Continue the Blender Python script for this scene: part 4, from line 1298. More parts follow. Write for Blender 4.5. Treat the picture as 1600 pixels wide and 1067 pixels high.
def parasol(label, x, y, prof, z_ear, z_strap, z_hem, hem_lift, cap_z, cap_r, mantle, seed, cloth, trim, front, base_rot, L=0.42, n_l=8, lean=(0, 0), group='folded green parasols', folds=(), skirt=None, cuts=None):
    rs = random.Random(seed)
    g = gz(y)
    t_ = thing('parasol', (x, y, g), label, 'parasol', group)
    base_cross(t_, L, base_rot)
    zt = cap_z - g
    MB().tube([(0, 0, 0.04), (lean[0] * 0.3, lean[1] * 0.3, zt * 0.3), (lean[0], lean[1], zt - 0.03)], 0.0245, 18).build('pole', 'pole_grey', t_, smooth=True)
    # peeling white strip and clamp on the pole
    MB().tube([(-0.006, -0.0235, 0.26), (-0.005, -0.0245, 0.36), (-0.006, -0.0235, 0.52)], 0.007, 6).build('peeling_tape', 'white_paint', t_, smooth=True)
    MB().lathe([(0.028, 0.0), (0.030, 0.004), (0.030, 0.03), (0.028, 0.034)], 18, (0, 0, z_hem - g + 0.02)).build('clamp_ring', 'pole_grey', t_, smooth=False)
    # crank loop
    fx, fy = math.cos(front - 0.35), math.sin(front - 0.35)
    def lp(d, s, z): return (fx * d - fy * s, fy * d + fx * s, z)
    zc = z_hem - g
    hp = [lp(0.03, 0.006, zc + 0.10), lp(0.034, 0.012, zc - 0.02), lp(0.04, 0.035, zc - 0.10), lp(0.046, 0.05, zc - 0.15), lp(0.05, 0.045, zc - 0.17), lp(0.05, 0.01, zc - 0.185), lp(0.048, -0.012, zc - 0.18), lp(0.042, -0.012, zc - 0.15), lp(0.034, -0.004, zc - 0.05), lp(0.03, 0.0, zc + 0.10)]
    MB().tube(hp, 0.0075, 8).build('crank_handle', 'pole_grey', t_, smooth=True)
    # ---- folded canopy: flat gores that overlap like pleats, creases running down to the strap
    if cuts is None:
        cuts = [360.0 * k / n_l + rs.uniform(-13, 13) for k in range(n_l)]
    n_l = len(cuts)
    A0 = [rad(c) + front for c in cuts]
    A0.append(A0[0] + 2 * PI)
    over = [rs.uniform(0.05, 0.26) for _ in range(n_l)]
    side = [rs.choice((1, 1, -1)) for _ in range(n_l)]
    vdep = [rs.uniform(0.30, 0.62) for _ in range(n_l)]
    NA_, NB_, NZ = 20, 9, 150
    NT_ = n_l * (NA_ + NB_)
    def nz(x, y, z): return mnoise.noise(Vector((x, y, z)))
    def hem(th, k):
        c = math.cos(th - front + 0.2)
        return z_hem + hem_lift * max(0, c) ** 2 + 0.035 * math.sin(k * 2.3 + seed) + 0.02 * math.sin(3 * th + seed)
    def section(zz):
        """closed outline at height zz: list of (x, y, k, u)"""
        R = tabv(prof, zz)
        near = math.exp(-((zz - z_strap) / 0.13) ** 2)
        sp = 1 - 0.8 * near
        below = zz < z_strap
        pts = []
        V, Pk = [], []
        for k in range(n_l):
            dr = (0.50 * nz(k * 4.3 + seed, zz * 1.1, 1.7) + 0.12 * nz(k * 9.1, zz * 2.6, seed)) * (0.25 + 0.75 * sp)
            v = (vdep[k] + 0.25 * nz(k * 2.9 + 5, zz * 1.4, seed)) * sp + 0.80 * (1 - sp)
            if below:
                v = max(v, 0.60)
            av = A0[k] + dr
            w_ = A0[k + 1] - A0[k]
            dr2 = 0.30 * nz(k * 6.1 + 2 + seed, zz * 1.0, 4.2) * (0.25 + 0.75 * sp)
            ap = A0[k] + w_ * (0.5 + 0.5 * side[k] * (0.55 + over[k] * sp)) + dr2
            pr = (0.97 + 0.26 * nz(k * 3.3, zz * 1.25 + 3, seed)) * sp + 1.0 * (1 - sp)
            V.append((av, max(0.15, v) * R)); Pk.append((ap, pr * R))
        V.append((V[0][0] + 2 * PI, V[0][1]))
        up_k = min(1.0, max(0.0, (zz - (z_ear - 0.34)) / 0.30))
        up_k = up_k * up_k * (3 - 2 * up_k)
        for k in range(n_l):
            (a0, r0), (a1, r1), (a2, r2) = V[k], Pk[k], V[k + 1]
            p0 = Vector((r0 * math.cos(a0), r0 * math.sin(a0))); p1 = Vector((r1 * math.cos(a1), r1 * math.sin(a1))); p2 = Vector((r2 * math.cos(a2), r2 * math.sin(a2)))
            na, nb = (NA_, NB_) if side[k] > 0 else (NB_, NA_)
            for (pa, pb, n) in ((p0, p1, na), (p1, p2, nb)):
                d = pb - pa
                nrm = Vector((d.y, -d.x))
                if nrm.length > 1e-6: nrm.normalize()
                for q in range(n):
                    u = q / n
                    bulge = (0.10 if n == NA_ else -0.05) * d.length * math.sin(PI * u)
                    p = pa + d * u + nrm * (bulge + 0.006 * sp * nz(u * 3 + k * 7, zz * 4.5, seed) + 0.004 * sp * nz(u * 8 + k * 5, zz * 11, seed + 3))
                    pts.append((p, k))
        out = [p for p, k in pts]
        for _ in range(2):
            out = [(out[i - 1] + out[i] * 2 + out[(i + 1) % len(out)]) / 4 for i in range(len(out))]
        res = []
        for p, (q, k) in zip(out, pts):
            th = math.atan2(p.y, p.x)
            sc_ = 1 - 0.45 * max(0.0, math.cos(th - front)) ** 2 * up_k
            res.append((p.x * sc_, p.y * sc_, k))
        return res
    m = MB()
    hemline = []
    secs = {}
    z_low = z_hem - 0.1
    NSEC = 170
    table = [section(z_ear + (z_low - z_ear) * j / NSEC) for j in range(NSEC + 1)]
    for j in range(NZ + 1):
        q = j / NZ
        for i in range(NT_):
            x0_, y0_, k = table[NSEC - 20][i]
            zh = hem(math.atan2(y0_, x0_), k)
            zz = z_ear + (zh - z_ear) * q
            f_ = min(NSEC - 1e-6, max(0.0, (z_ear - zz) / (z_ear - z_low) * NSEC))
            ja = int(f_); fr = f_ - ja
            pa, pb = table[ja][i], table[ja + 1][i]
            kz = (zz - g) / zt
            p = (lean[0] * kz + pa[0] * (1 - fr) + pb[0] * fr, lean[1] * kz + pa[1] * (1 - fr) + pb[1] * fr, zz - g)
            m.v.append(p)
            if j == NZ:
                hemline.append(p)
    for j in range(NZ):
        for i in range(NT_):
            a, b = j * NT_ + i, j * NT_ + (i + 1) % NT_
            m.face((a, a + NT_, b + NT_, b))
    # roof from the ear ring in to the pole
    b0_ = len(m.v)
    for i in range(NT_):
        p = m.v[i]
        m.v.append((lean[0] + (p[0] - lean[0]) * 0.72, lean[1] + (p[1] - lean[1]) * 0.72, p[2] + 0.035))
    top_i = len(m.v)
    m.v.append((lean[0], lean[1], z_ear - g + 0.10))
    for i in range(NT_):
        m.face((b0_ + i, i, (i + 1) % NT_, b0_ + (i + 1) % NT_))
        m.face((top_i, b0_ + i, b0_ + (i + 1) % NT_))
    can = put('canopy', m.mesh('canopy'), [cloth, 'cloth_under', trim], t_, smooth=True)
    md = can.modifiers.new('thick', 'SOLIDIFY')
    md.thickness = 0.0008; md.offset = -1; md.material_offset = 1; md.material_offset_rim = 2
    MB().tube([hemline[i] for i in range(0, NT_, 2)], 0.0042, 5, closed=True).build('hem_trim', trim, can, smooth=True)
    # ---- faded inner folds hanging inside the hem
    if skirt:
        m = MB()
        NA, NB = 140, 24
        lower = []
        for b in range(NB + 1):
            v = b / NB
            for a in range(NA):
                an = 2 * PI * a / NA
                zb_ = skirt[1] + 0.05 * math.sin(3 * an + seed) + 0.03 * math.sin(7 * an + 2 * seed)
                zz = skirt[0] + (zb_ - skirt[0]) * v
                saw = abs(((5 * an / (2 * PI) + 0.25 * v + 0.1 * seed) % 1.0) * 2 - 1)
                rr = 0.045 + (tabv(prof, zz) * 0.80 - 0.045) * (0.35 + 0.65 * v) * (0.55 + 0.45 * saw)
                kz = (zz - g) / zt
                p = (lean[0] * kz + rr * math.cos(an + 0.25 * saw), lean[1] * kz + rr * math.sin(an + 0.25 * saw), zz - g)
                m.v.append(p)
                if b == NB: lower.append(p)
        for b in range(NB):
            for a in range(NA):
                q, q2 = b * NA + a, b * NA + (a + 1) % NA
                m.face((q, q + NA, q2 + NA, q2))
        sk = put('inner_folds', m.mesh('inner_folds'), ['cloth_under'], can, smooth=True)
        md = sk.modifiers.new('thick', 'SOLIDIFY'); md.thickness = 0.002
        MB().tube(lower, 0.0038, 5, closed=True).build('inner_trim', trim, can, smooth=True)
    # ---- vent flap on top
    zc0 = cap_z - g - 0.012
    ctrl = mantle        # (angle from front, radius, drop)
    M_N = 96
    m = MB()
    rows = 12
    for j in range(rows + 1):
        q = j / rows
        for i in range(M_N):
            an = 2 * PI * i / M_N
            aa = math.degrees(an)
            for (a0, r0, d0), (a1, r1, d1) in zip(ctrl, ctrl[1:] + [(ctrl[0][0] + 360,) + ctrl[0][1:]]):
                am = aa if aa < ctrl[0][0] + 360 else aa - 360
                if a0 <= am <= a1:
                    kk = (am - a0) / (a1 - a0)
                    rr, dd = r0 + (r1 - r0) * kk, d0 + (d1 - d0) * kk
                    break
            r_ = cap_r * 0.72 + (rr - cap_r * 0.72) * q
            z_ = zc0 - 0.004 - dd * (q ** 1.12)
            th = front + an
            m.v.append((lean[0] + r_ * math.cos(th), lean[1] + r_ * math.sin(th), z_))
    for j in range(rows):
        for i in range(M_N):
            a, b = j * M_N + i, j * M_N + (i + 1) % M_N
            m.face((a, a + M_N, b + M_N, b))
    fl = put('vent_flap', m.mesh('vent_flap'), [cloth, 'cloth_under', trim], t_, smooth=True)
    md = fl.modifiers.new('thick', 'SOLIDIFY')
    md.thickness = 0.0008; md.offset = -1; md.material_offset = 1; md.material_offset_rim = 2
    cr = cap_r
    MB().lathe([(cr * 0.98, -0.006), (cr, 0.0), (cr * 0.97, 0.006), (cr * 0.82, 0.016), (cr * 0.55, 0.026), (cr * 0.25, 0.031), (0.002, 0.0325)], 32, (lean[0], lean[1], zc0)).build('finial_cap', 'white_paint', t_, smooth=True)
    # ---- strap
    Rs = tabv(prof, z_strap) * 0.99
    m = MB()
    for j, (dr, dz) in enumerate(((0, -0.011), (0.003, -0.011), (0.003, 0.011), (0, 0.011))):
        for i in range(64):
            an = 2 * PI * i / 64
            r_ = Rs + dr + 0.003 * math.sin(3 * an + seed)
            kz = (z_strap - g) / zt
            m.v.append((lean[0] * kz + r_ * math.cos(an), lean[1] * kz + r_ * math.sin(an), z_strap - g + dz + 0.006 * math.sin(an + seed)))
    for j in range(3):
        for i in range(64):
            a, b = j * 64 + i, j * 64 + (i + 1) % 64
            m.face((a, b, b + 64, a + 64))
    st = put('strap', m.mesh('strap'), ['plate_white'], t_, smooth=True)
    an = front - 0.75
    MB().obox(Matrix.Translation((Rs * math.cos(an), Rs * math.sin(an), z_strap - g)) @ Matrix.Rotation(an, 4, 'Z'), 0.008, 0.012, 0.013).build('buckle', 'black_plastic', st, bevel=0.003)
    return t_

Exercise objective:
Gather each line of the listing containing the word "from" and show it.

Task answer:
Continue the Blender Python script for this scene: part 4, from line 1298. More parts follow. Write for Blender 4.5. Treat the picture as 1600 pixels wide and 1067 pixels high.
    # roof from the ear ring in to the pole
    ctrl = mantle        # (angle from front, radius, drop)